**The task**
Repeat exactly the lines from the start of the material below up to and including the "obj('hinge', bm, black, door)" line.

#### Source material ####

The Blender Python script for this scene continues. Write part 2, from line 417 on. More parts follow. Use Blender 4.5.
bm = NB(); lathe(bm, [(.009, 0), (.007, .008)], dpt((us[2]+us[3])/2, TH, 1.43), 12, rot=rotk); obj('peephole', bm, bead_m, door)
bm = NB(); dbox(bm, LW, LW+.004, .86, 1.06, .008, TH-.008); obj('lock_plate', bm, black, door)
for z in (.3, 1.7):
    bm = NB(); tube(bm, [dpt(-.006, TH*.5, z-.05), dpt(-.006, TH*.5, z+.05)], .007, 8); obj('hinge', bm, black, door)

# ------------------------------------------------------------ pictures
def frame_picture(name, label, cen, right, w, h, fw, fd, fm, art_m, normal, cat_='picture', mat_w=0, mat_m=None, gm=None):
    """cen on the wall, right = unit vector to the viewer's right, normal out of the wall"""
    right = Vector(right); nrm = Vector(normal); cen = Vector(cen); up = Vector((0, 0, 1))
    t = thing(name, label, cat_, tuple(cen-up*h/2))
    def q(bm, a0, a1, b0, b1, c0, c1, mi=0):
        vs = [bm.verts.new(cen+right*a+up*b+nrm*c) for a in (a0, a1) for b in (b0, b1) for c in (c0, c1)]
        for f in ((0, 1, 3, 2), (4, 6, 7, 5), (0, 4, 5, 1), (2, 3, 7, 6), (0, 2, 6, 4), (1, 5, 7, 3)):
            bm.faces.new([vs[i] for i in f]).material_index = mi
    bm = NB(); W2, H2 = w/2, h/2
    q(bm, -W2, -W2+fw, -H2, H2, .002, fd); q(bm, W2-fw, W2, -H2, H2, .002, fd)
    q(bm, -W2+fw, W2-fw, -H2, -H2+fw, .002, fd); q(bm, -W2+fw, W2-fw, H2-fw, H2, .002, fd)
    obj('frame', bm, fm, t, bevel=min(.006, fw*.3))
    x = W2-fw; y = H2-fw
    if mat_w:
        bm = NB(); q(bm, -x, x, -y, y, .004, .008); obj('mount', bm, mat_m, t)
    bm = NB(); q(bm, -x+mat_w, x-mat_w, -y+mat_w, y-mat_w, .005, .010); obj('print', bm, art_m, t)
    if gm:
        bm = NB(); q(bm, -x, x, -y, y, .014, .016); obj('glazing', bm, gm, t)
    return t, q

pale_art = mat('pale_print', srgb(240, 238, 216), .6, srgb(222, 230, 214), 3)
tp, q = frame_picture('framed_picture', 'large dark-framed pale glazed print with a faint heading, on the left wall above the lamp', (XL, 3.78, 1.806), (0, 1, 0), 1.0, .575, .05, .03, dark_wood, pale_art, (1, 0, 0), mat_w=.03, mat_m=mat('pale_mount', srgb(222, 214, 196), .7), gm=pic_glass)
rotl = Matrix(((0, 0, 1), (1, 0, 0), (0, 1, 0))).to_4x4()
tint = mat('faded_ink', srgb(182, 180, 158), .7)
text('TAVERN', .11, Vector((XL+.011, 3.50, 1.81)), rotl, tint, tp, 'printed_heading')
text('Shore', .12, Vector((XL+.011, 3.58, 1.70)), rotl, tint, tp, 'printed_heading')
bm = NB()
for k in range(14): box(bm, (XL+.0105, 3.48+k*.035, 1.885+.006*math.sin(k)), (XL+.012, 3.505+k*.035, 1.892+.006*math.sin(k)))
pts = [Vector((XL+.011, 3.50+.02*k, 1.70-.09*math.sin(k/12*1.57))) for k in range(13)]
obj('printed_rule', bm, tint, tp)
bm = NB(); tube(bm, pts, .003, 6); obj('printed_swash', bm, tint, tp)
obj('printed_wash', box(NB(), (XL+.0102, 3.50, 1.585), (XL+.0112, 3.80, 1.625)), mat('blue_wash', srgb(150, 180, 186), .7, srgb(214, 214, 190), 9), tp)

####

**Result of this task**
The Blender Python script for this scene continues. Write part 2, from line 417 on. More parts follow. Use Blender 4.5.
bm = NB(); lathe(bm, [(.009, 0), (.007, .008)], dpt((us[2]+us[3])/2, TH, 1.43), 12, rot=rotk); obj('peephole', bm, bead_m, door)
bm = NB(); dbox(bm, LW, LW+.004, .86, 1.06, .008, TH-.008); obj('lock_plate', bm, black, door)
for z in (.3, 1.7):
    bm = NB(); tube(bm, [dpt(-.006, TH*.5, z-.05), dpt(-.006, TH*.5, z+.05)], .007, 8); obj('hinge', bm, black, door)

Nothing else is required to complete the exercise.